Michigan city settles disability complaint for $550,000

In yet another instance where a city’s government has been accused of denying housing rights to its disabled citizens, another large settlement has been reached.  The city of Taylor, Michigan has agreed to pay $550,000 to settle a discrimination lawsuit filed by the owners of a residential facility for disabled adults.

 According to the lawsuit, Taylor city officials had refused to allow the facility to house more than six residents at a time because of zoning laws.  The residential facility in question was in a single family area of the city.  Zoning requirements in single family areas limited the number of persons living together to six.  When the owners of the facility asked that their property be rezoned to allow 12 residents, Taylor officials said no.

 Both Smith and Lee Associates, the owners and operators of the adult foster care facility, and the US Department of Justice filed separate federal lawsuits against the city.  Both lawsuits claimed that rezoning the property to allow more residents would have been a reasonable accommodation under the Fair Housing Act’s disability provisions.  Taylor settled the Justice Department suit by agreeing to allow up to nine residents at the facility.  Smith and Lee Associates continued its lawsuit.

Court says rezoning can be viewed as “reasonable accommodation” under the Fair Housing Act
In December 1996, following prolonged legal proceedings, the Sixth Circuit court issued a ruling on behalf of the plaintiffs, agreeing that the city of Taylor had failed to make a reasonable accommodation for the disabled residents at the facility.  The court also held that the city must allow up to nine residents in residential adult care facilities even if those facilities are located in single family zones.
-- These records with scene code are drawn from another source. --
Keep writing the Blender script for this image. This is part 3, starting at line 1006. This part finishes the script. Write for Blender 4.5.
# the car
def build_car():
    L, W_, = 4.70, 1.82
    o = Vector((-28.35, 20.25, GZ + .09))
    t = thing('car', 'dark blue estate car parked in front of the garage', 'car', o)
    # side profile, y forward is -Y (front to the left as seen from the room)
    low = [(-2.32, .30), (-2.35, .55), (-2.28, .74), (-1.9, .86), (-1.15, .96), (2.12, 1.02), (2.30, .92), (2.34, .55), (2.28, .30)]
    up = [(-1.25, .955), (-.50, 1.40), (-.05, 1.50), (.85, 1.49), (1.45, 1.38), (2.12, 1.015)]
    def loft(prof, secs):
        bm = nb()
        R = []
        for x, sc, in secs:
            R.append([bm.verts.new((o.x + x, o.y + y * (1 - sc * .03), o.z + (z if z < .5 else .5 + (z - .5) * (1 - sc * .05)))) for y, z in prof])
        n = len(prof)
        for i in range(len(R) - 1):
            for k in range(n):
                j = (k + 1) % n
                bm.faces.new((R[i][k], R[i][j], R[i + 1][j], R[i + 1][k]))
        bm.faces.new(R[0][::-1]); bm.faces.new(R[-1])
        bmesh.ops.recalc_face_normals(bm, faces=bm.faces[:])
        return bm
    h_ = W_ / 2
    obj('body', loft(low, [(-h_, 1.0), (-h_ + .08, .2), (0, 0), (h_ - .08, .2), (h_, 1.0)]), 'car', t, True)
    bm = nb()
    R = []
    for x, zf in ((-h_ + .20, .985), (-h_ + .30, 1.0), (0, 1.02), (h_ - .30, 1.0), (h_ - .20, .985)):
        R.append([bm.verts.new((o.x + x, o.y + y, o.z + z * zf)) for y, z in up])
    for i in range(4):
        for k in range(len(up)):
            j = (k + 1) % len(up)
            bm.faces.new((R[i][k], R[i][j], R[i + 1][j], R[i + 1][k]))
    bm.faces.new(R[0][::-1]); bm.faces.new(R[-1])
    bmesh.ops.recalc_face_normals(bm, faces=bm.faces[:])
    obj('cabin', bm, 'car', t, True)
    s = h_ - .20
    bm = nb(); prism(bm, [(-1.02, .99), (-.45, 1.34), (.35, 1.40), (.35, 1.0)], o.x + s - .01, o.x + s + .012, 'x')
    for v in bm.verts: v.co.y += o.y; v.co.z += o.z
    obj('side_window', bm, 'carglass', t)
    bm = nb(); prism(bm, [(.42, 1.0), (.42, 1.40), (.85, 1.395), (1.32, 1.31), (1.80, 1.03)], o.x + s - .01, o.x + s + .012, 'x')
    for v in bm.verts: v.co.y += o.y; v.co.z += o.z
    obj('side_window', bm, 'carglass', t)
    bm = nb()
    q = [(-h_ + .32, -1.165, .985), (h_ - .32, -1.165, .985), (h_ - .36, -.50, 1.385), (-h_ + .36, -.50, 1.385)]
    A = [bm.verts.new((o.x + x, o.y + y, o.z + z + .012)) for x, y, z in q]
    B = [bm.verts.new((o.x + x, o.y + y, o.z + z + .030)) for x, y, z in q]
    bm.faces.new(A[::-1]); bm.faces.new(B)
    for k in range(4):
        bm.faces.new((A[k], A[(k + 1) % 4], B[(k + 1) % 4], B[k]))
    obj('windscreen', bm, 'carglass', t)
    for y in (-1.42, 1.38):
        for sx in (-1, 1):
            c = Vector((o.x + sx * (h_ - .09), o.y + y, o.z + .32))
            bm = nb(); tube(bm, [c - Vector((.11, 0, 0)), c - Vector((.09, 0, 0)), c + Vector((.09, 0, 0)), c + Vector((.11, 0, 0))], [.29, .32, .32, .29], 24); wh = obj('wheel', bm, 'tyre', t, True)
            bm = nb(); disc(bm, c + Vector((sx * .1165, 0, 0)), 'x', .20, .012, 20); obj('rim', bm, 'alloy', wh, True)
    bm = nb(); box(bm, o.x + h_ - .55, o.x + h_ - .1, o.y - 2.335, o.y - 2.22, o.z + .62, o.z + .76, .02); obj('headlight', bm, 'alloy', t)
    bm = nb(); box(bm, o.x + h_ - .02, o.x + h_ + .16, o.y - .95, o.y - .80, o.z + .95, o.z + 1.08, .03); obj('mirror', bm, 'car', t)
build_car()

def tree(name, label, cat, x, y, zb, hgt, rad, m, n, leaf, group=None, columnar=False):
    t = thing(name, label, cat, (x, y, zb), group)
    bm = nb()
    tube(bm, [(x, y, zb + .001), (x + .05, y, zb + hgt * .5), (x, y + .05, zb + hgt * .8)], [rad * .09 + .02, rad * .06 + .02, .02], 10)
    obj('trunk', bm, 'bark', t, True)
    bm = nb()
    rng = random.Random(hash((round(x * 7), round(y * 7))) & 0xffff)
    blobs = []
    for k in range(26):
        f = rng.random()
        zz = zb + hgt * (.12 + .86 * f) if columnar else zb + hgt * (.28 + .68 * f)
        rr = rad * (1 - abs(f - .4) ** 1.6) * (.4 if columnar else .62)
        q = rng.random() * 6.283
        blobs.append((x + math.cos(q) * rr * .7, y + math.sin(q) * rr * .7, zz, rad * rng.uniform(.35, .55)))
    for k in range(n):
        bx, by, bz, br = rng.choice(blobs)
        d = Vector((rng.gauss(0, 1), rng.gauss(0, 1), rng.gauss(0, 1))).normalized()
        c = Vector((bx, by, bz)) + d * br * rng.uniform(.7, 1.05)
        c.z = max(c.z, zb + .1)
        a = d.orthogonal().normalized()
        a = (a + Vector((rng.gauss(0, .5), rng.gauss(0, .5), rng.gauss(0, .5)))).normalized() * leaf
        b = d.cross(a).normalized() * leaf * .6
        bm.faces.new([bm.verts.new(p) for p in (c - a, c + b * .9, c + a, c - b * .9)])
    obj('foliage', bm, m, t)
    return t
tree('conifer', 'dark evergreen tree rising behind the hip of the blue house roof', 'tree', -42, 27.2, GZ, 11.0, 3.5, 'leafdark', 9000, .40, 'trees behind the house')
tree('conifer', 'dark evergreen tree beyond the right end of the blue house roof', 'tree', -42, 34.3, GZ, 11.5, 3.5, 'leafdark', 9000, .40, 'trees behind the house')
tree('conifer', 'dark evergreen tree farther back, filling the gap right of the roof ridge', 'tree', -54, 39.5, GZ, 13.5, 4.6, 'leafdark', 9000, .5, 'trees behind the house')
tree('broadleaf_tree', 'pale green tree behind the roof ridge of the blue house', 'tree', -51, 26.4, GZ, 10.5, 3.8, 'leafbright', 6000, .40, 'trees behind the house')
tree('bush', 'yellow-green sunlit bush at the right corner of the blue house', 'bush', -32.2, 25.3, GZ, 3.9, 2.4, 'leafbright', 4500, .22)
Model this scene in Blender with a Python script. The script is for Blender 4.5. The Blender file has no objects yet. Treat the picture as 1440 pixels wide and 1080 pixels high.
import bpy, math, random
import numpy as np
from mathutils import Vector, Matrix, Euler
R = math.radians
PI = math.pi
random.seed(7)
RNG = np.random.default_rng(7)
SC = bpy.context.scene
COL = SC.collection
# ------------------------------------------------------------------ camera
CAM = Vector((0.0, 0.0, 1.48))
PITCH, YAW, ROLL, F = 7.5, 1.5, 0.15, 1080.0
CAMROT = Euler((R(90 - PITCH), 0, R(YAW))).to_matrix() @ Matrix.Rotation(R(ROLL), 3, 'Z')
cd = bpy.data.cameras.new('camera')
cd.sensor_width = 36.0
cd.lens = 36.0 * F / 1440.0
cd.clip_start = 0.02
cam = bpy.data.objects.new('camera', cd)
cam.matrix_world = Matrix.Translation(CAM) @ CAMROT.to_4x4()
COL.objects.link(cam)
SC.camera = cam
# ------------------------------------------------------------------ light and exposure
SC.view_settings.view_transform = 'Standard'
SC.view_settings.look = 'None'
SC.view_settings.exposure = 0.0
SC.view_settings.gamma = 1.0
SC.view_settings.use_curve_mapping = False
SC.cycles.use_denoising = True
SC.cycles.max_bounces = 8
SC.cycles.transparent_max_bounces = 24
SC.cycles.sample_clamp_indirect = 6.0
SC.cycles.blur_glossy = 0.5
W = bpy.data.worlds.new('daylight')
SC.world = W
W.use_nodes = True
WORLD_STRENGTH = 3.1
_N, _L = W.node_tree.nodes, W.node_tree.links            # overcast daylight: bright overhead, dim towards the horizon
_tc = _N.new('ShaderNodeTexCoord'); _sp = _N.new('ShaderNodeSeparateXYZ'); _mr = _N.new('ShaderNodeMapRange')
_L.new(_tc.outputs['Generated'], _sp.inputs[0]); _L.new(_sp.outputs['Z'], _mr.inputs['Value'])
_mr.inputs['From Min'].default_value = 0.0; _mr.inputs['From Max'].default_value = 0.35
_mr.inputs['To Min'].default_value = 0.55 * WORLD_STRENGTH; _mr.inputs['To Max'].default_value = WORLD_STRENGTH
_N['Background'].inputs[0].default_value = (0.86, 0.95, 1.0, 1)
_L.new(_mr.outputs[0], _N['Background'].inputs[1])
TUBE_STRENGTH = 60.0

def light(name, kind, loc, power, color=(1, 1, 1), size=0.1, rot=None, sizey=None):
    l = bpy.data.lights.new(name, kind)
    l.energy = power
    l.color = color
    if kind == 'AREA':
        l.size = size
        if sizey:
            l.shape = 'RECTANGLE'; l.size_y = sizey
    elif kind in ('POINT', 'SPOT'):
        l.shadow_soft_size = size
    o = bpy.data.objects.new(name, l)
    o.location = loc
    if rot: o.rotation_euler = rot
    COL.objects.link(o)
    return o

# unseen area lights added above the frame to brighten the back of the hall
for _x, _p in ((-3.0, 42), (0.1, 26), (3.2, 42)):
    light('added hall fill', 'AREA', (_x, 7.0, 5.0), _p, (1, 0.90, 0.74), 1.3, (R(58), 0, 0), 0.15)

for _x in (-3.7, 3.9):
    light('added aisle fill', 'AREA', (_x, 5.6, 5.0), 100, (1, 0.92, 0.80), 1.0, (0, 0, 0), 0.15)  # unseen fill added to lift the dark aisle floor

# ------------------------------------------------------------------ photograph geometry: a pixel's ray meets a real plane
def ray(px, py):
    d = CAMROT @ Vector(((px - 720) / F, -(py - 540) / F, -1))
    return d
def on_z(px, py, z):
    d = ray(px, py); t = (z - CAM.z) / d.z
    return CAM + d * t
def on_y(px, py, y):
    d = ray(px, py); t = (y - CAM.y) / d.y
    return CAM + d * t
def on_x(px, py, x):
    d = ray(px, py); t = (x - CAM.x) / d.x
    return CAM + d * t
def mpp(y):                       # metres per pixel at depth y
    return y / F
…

Following the Sixth Circuit’s ruling, the city of Taylor agreed to settle with Smith and Lee Associates.  The cash settlement included money for lost profits, damages, attorneys’ fees, legal costs, and interest.  Taylor officials also agreed to in injunction prohibiting it from interfering with the operations of adult foster care facilities in single family neighborhoods so long as they had nine or fewer residents.